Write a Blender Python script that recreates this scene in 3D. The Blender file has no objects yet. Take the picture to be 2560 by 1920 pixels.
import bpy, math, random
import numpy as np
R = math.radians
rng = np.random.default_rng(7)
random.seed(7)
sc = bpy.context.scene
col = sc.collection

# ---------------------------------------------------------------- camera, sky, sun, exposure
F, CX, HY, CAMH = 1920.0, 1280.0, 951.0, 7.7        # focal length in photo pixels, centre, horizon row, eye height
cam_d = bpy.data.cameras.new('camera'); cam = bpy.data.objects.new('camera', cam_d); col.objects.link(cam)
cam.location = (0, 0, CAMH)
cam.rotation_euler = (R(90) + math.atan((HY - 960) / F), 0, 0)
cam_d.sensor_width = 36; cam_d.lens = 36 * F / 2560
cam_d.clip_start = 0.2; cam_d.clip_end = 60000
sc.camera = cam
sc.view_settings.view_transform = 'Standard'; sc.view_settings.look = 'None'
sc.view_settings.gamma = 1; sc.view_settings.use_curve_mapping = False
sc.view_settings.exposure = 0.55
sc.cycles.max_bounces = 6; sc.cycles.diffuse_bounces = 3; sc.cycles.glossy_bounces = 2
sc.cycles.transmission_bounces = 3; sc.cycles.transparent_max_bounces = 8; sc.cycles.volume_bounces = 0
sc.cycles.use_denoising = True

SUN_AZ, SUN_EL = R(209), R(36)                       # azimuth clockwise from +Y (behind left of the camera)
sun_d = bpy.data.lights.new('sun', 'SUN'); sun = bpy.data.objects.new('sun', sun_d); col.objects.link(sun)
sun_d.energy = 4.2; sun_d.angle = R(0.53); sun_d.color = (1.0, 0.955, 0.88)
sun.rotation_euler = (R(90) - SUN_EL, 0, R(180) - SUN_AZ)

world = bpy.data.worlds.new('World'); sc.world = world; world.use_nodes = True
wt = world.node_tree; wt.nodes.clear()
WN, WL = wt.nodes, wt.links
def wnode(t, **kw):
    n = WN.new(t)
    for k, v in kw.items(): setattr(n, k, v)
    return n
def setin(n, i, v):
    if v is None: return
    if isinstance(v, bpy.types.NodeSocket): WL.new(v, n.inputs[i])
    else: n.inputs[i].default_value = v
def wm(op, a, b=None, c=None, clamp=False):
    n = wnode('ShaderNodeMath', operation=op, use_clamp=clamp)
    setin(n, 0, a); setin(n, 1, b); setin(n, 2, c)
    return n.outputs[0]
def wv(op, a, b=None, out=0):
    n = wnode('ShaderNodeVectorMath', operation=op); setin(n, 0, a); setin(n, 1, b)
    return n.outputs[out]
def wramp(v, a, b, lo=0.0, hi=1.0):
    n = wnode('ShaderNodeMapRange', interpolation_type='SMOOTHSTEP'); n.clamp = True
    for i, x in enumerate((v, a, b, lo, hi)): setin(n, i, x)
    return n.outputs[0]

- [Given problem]
Copy out the material above in its entirety. Every detail must match.

- [Task answer]
Write a Blender Python script that recreates this scene in 3D. The Blender file has no objects yet. Take the picture to be 2560 by 1920 pixels.
import bpy, math, random
import numpy as np
R = math.radians
rng = np.random.default_rng(7)
random.seed(7)
sc = bpy.context.scene
col = sc.collection

# ---------------------------------------------------------------- camera, sky, sun, exposure
F, CX, HY, CAMH = 1920.0, 1280.0, 951.0, 7.7        # focal length in photo pixels, centre, horizon row, eye height
cam_d = bpy.data.cameras.new('camera'); cam = bpy.data.objects.new('camera', cam_d); col.objects.link(cam)
cam.location = (0, 0, CAMH)
cam.rotation_euler = (R(90) + math.atan((HY - 960) / F), 0, 0)
cam_d.sensor_width = 36; cam_d.lens = 36 * F / 2560
cam_d.clip_start = 0.2; cam_d.clip_end = 60000
sc.camera = cam
sc.view_settings.view_transform = 'Standard'; sc.view_settings.look = 'None'
sc.view_settings.gamma = 1; sc.view_settings.use_curve_mapping = False
sc.view_settings.exposure = 0.55
sc.cycles.max_bounces = 6; sc.cycles.diffuse_bounces = 3; sc.cycles.glossy_bounces = 2
sc.cycles.transmission_bounces = 3; sc.cycles.transparent_max_bounces = 8; sc.cycles.volume_bounces = 0
sc.cycles.use_denoising = True

SUN_AZ, SUN_EL = R(209), R(36)                       # azimuth clockwise from +Y (behind left of the camera)
sun_d = bpy.data.lights.new('sun', 'SUN'); sun = bpy.data.objects.new('sun', sun_d); col.objects.link(sun)
sun_d.energy = 4.2; sun_d.angle = R(0.53); sun_d.color = (1.0, 0.955, 0.88)
sun.rotation_euler = (R(90) - SUN_EL, 0, R(180) - SUN_AZ)

world = bpy.data.worlds.new('World'); sc.world = world; world.use_nodes = True
wt = world.node_tree; wt.nodes.clear()
WN, WL = wt.nodes, wt.links
def wnode(t, **kw):
    n = WN.new(t)
    for k, v in kw.items(): setattr(n, k, v)
    return n
def setin(n, i, v):
    if v is None: return
    if isinstance(v, bpy.types.NodeSocket): WL.new(v, n.inputs[i])
    else: n.inputs[i].default_value = v
def wm(op, a, b=None, c=None, clamp=False):
    n = wnode('ShaderNodeMath', operation=op, use_clamp=clamp)
    setin(n, 0, a); setin(n, 1, b); setin(n, 2, c)
    return n.outputs[0]
def wv(op, a, b=None, out=0):
    n = wnode('ShaderNodeVectorMath', operation=op); setin(n, 0, a); setin(n, 1, b)
    return n.outputs[out]
def wramp(v, a, b, lo=0.0, hi=1.0):
    n = wnode('ShaderNodeMapRange', interpolation_type='SMOOTHSTEP'); n.clamp = True
    for i, x in enumerate((v, a, b, lo, hi)): setin(n, i, x)
    return n.outputs[0]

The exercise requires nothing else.